The earliest Christian icons drew on ancient traditions of image-making and worship through sacred imagery. In the eighth-century words of St John of Damascus, ‘We venerate images; it is not veneration offered to matter, but to those who are portrayed through the matter in the images. Any honour given to an image is transferred to its prototype.’ This is why there can be thousands of copies of a popular prototype: think of the preeminent image of Christ seen throughout mediaeval Christendom, the miraculous icon of his face imprinted on a cloth, called an acheiropoietos (Greek for ‘not made by human hands’). Some very special icons were considered miraculous ‘wonder working’ power objects. All are precious to believers, so often handled—for just a touch of their divine essence—that the egg tempera paint may wear away.
Almost all the icons you will see at Mona date from after 1453, when the first Christian empire, the Byzantine empire founded by Constantine the Great, fell to the Ottoman Turks; but they carry within them the rich, complex legacy of the religion that had been nurtured across that vast and powerful realm for more than a millennium. The exhibition charts the continuity and vitality of icon painting wherever Orthodox Christianity took root after the events of 1453, notably in Russia, Crete and mainland Greece. There are icons by masters from the great Cretan workshops, whose holy subjects vibrate with life against shimmering gold leaf surrounds. A number of Ethiopian, Egyptian, Syrian, Balkan and Palestinian icons are vivid reminders of the many other icon traditions that flourished throughout the far-flung Orthodox world. There are variant images of Christ the Saviour, Mary ‘Mother of God’, and their holy feast days. Guardian saints, beloved as healers, warriors and consolers, include Nicholas (protector of sailors, merchants, archers, brewers, reformed thieves, prostitutes, pawnbrokers, unmarried people, students and children), George (with and without the dragon), more than one John, and Paraskeva, among the most popularly venerated female saints in the Orthodox Church. Things from Mona’s permanent collection include an eighteenth-century proskynetarion, the personalised souvenir of one devout Christian pilgrim’s journey to the Holy Sepulchre inside the walled City of Jerusalem.

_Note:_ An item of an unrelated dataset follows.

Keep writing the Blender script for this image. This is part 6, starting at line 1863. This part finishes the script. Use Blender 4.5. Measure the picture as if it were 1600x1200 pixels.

Painting an icon may begin from an act of piety, but the resulting object also lives as a work of art far beyond its original religious purpose. We can look at the icon as a ‘window into heaven’, as believers believe; but also as a looking glass, through which we may glimpse the deeper purposes—deeper than awe and transcendence, than culture or a higher power—that are served by human creativity.